While there is still work to be done and business processes to be evened out, I thought it might be a good time to write a personal post about why it’s working… ideas that can perhaps translate to your own business, career or customer presence. Here are some of the rules, values and norms that have helped us make the turn.

Serve. A core value at Upstream Group is service. We obsessively empathize about not just the customer who hired us, but for the team members we’ll be working with. Keeping it about them is great insurance against complacency or entitlement.

Be real. In the Zoom world we share with kids, pets, front porch deliveries and loud roommates, shit happens. Vulnerability and authenticity are the answer. The experience will never be perfect, so don’t be afraid to talk about it, and let you customers know you’ll do what it takes to adjust and make things right.

Optimize. It doesn’t take much to organize your Zoom space. Put your camera at eye level, make sure the light’s in front of you, organize a decent background, get an external keyboard so you’re not hunched over your laptop. And while you’re at it, get a wired headset so that your computer mic isn't swallowing the beginning and end of every sentence.

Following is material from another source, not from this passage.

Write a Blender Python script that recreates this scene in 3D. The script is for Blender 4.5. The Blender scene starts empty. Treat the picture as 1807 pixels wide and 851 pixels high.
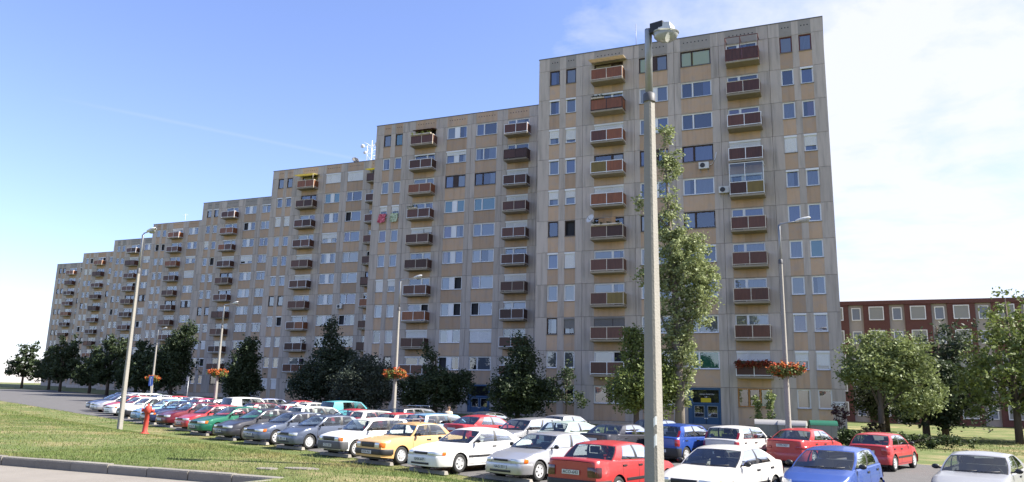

Be the host. You gotta take care of people. Make them feel welcome, call them by name, give them a good reason to be on camera and then invite them to do so. Tell yourself you’re not there to entertain or present, but rather to include and engage. Then keep your word.

Invent. Once you decide to be generous and creative and committed to screen sharing environments, you start inventing stuff. We use Zoom breakout rooms for Virtual Study Groups, which I can pop in and out of as the host. We use chat for pop quizzes, submission of homework and distribution of materials. My associate Liza is inventing the role of Producer in our workshops. Cool stuff in there once you start playing with it.

Mix it up. As good as I think screen sharing can be, different jobs call for different tools. Look at your whole digital arsenal and break your day into the alternating use of different applications. A 20-minute Zoom meeting now… an organized Slack debate after that… a planned phone call with a customer later.

Lead. I personally believe that the distribution of the workforce, relationship to the office, access to conferences, and policies on office visitors have all changed permanently. And now we all have the same choices: (1) grudgingly get by until things magically snap back to normal; (2) wait till the dust settles and see what everybody else is doing; or (3) lead. Decide to be great at what’s next and then start acting on your decision.

Nobody ever says I just wish I’d waited longer to change. I’m glad we didn’t.